Un père souvent absent, déléguant l'éducation à l'épouse, un frère tellement différent mais aimé, des rencontres, des mondanités, des cures où l'esprit de la conversation nourrit les heures creuses.

Un amour qui se dit quotidiennement.
Jeanne Proust, intelligente, volontaire, cultivée, consciente de ses tâches et d'épouse, et de maîtresse de maison, et de mère, a continuellement été présente auprès de Marcel, n'ignorant pas les chemins qu'il empruntait.
Elle ne vit pas l'oeuvre grandiose de son fils mais elle sut, perçut, ressentit toute la fragilité, l'extrême sensibilité qui en faisait un être hors du commun des mortels.
Des moments de bonheur lors de la traduction de l'oeuvre de Ruskin et la mise en page par Marcel, un travail en duo, du bonheur… et de l'intransigeance chez le fils.

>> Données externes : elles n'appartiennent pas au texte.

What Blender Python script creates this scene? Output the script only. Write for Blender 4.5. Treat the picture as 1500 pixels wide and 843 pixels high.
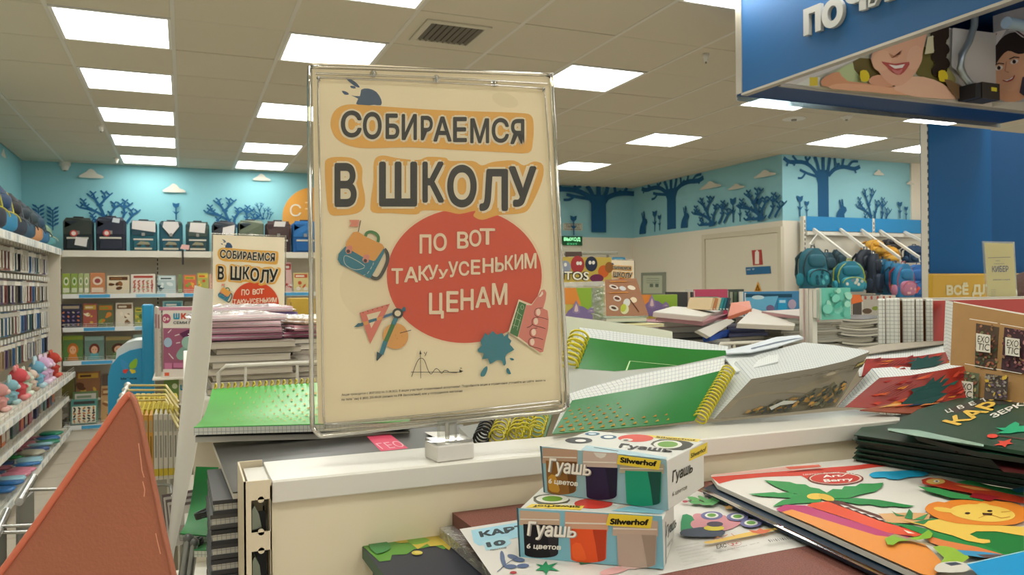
import bpy, bmesh, math, random
from mathutils import Vector, Matrix
from math import sin, cos, pi, radians, sqrt, atan2

for _o in list(bpy.data.objects):
    bpy.data.objects.remove(_o)
SC = bpy.context.scene
COL = SC.collection
random.seed(7)

# ------------------------------------------------------------------ camera
F_PX = 1156.6                       # focal length in pixels of a 1500 px wide frame
YAW, ROLL, PITCH = radians(22.568), radians(0.5237), radians(0.038)
CZ = 1.6                            # eye height
cam_d = bpy.data.cameras.new('camera')
cam_d.sensor_width = 36.0
cam_d.lens = F_PX / 1500 * 36
cam_d.clip_start = 0.02
cam_d.clip_end = 60
cam = bpy.data.objects.new('camera', cam_d)
COL.objects.link(cam)
FWD = Vector((sin(YAW) * cos(PITCH), cos(YAW) * cos(PITCH), sin(PITCH)))
_R0 = Vector((cos(YAW), -sin(YAW), 0))
_U0 = _R0.cross(FWD)
RGT = _R0 * cos(ROLL) - _U0 * sin(ROLL)
UPV = _R0 * sin(ROLL) + _U0 * cos(ROLL)
EYE = Vector((0, 0, CZ))
_m = Matrix((RGT, UPV, -FWD)).transposed().to_4x4()
_m.translation = EYE
cam.matrix_world = _m
cam_d.dof.use_dof = True
cam_d.dof.focus_distance = 0.80
cam_d.dof.aperture_fstop = 24.0
SC.camera = cam

# ------------------------------------------------------------------ view and world
SC.view_settings.view_transform = 'Standard'
SC.view_settings.look = 'None'
SC.view_settings.gamma = 1.0
SC.view_settings.use_curve_mapping = False
SC.view_settings.exposure = 0.42
W = bpy.data.worlds.new('store_light')
SC.world = W
W.use_nodes = True
W.node_tree.nodes['Background'].inputs[0].default_value = (1.0, 0.94, 0.84, 1)
W.node_tree.nodes['Background'].inputs[1].default_value = 0.8
LAMP_W = 8.5                        # strength of the ceiling light diffusers


# ------------------------------------------------------------------ from the photograph to the place
def ray(px, py):
    return (FWD + RGT * ((px - 750) / F_PX) + UPV * ((421.5 - py) / F_PX))

def atZ(px, py, z):
    d = ray(px, py); return EYE + d * ((z - CZ) / d.z)

def atY(px, py, y):
    d = ray(px, py); return EYE + d * (y / d.y)

def atX(px, py, x):
    d = ray(px, py); return EYE + d * (x / d.x)

def atD(px, py, s):
    return EYE + ray(px, py) * s

def atP(px, py, p0, n):
    d = ray(px, py); return EYE + d * ((p0 - EYE).dot(n) / d.dot(n))

def project(v):
    d = Vector(v) - EYE
    z = d.dot(FWD)
    if z < 0.05: return None
    return (750 + F_PX * d.dot(RGT) / z, 421.5 - F_PX * d.dot(UPV) / z, z)

def in_view(v, m=60):
    p = project(v)
    return p is not None and -m < p[0] < 1500 + m and -m < p[1] < 843 + m

# ------------------------------------------------------------------ materials
def lin(h):
    if not isinstance(h, str): return (*h, 1.0)
    h = h.lstrip('#')
    r = [int(h[i:i + 2], 16) / 255 for i in (0, 2, 4)]
    return (*[c / 12.92 if c <= 0.04045 else ((c + 0.055) / 1.055) ** 2.4 for c in r], 1.0)

MATS = {}
def mat(h, rough=0.5, metal=0.0, bump=0.0, bscale=80.0, vary=0.0, vscale=12.0, spec=0.5, coat=0.0):
    key = (h, rough, metal, bump, bscale, vary, vscale, spec, coat)
    if key in MATS: return MATS[key]
    m = bpy.data.materials.new('surface_' + (h.strip('#') if isinstance(h, str) else 'c'))
    m.use_nodes = True
    nt = m.node_tree
    b = nt.nodes['Principled BSDF']
    c = lin(h)
    b.inputs['Base Color'].default_value = c
    b.inputs['Roughness'].default_value = rough
    b.inputs['Metallic'].default_value = metal
    b.inputs['Specular IOR Level'].default_value = spec
    b.inputs['Coat Weight'].default_value = coat
    b.inputs['Coat Roughness'].default_value = 0.12
    if vary or bump:
        tc = nt.nodes.new('ShaderNodeTexCoord')
    if vary:
        n = nt.nodes.new('ShaderNodeTexNoise'); n.inputs['Scale'].default_value = vscale
        n.inputs['Detail'].default_value = 5
        nt.links.new(tc.outputs['Object'], n.inputs['Vector'])
        r = nt.nodes.new('ShaderNodeValToRGB')
        r.color_ramp.elements[0].position = 0.3; r.color_ramp.elements[1].position = 0.7
        r.color_ramp.elements[0].color = (*[max(0, x * (1 - vary)) for x in c[:3]], 1)
        r.color_ramp.elements[1].color = (*[min(1, x * (1 + vary)) for x in c[:3]], 1)
        nt.links.new(n.outputs['Fac'], r.inputs['Fac'])
        nt.links.new(r.outputs['Color'], b.inputs['Base Color'])
    if bump:
        n = nt.nodes.new('ShaderNodeTexNoise'); n.inputs['Scale'].default_value = bscale
        n.inputs['Detail'].default_value = 4
        nt.links.new(tc.outputs['Object'], n.inputs['Vector'])
        bp = nt.nodes.new('ShaderNodeBump'); bp.inputs['Strength'].default_value = bump
        bp.inputs['Distance'].default_value = 0.002
        nt.links.new(n.outputs['Fac'], bp.inputs['Height'])
        nt.links.new(bp.outputs['Normal'], b.inputs['Normal'])
    MATS[key] = m
    return m

def glow(h, s):
    key = ('glow', h, s)
    if key in MATS: return MATS[key]
    m = bpy.data.materials.new('lit_' + h.strip('#')); m.use_nodes = True
    b = m.node_tree.nodes['Principled BSDF']
    b.inputs['Base Color'].default_value = lin(h)
    b.inputs['Emission Color'].default_value = lin(h)
    b.inputs['Emission Strength'].default_value = s
    MATS[key] = m
    return m

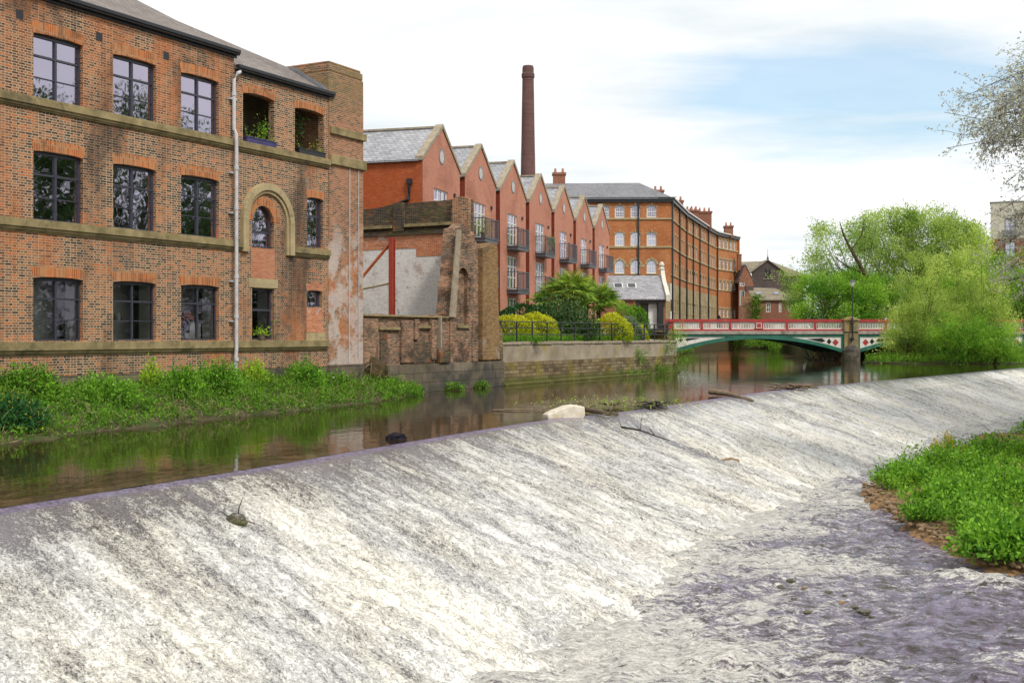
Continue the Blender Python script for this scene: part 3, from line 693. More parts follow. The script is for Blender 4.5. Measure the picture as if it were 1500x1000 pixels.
m=MB(); m.tube([(-3.1,.9,8.6),(-3.1,1.6,8.6),(-3.1,4.5,8.75)],.09,8); m.tube([(-3.12,1.6,8.6),(-3.12,1.6,9.4),(-3.12,.75,9.7),(-3.12,.7,10.6)],.09,8); m.lathe([(.16,10.5),(.18,10.75),(.1,10.8)],-3.12,.7,8); m.build('vent_pipe','gutter_black',apt)
for g,kind in ((1,'leaf_lime'),(3,'leaf_green')):
    c=PITCH*g; p=Matrix.Translation(AO)@Matrix.Rotation(AA,4,'Z')@Vector((c-1.2 if g==1 else c+.7,-.55,8.35))
    t=thing('balcony_plant',('leafy lime green plant on the upper balcony of the second gable' if g==1 else 'small green shrub on the upper balcony of the fourth gable'),'plant',p)
    MB().lathe([(.14,0),(.18,.3),(.19,.3)],n=8).build('pot','old_timber',t)
    h=1.0 if g==3 else .7
    leafcloud('leaves',rng.normal(size=(200,3))*np.array([.17,.17,.28])+np.array([0,0,h*.9]),.12,kind,t)
# ================================================================ TALL FACTORY CHIMNEY
cp=P(773.5,300,165)
st=thing('factory_chimney','very tall tapering brown brick factory chimney rising behind the gabled apartments','chimney',(cp.x,cp.y,2))
s=165/F
m=MB(); zt=2.5+(491-97)*s-2; m.lathe([(1.35,0),(1.12,zt*.45),(.80,zt*.955),(.90,zt*.957),(.92,zt*.97),(.80,zt*.975),(.80,zt*.992),(.72,zt),(.55,zt),(.55,zt-1)],n=28); m.build('shaft','stack_brick',st,smooth=False)
m=MB()
for z in (19.5,20.6): m.lathe([(1.16,z),(1.19,z+.05),(1.19,z+.2),(1.16,z+.25)],n=28)
m.build('band','coping_stone',st)
# ================================================================ LONG CURVED MILL
cm=thing('curved_mill','long four-storey orange brick mill curving along the river with a stone base and slate roof','building',(0,0,0))
V=[(20.16,150.0),(24.57,167.5),(28.5,180.5),(31.4,190.0),(34.5,199.7),(40.2,210.0)]
CT=19.9
ROWS=[(17.45,19.0,0),(13.85,15.6,0),(10.35,11.95,1),(5.6,7.1,0)]
def segM(p,q):
    d=Vector((q[0]-p[0],q[1]-p[1],0)); L=d.length; a=math.atan2(d.y,d.x)
    return Matrix.Translation((p[0],p[1],0))@Matrix.Rotation(a,4,'Z'),L
sash_me={}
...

Le livre est riche de sentiments, de découvertes sur une société, ses moeurs et ses codes.
Cet essai retrace l'époque, les avancements (le Docteur Proust et l'hygiène), les amitiés d'un milieu (les Faure…), les luttes (L'Affaire Dreyfus), la place du juif dans la société française (différence entre juif et israélite).
Des lieux qui se mélangent (Illiers, Auteuil…), des êtres qui fusionnent… le tout se retrouvant dans la Recherche et particulièrement dans Jean Santeuil, roman inachevé.

Richesse époustouflante de cet essai accompagné d'arbres généalogiques et d'une bibliographie dans laquelle l'amateur proustien peut puiser pour continuer sa … recherche.